What this line means
The portion of your overpayment that you want refunded to you. This can equal the full overpayment on line 34 (if you want it all back) or a portion (if you are applying the rest to next year on line 36). You can receive your refund by direct deposit (faster) or paper check. Direct deposit into up to three accounts is available using Form 8888.
Does this apply to you?
Easy to overlook
Direct deposit is significantly faster than a paper check The IRS processes direct deposit refunds in about 21 days for e-filed returns. Paper checks take 6-8 weeks.
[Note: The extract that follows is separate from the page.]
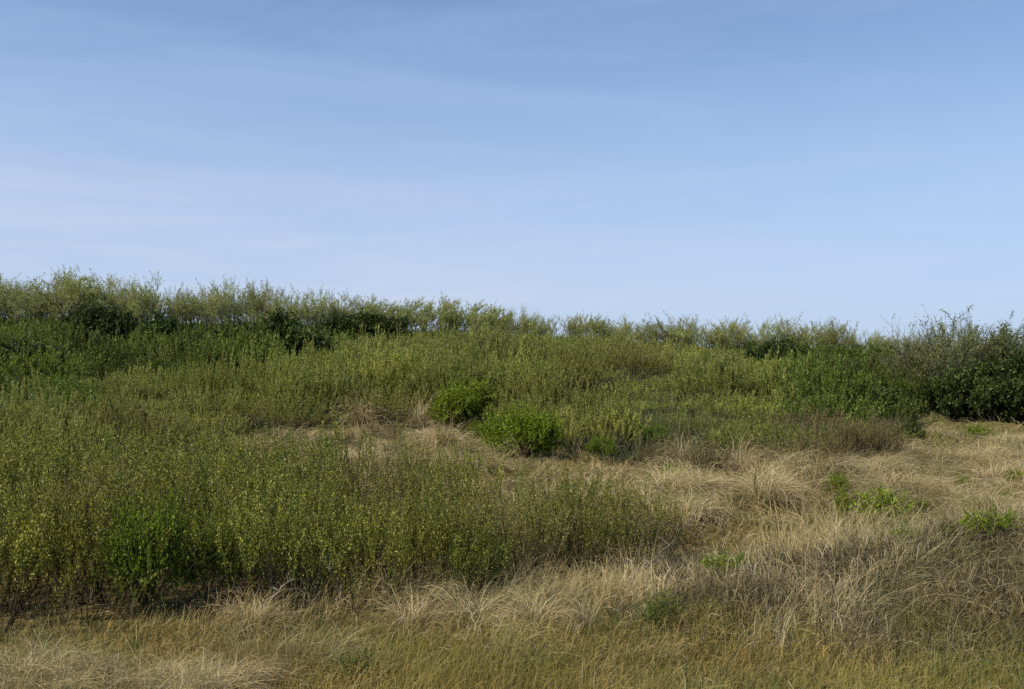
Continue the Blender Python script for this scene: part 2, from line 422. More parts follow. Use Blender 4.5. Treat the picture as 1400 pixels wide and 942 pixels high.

Despite this, millions of filers still receive paper checks — sometimes because they skipped the direct deposit fields or entered incorrect routing numbers. Double-check your bank routing and account numbers before filing. 1 IRS Publication 2043 — Where’s My Refund
You can split your refund into multiple accounts Form 8888 allows you to divide your refund among up to three accounts — savings, checking, retirement, or even U.S. savings bond purchases. This is a useful savings strategy. The IRS will deposit the specified amounts into each account. Without Form 8888, the full refund goes to one account. 2 General filing pattern — refund delayed by missing direct deposit info
Watch out for this
Entering the wrong routing or account number for direct deposit. If the IRS cannot deposit the refund (wrong number, closed account), they will mail a paper check to the address on your return — adding weeks to the process. Some filers accidentally enter a credit card number or loan account number instead of a bank account, which also fails.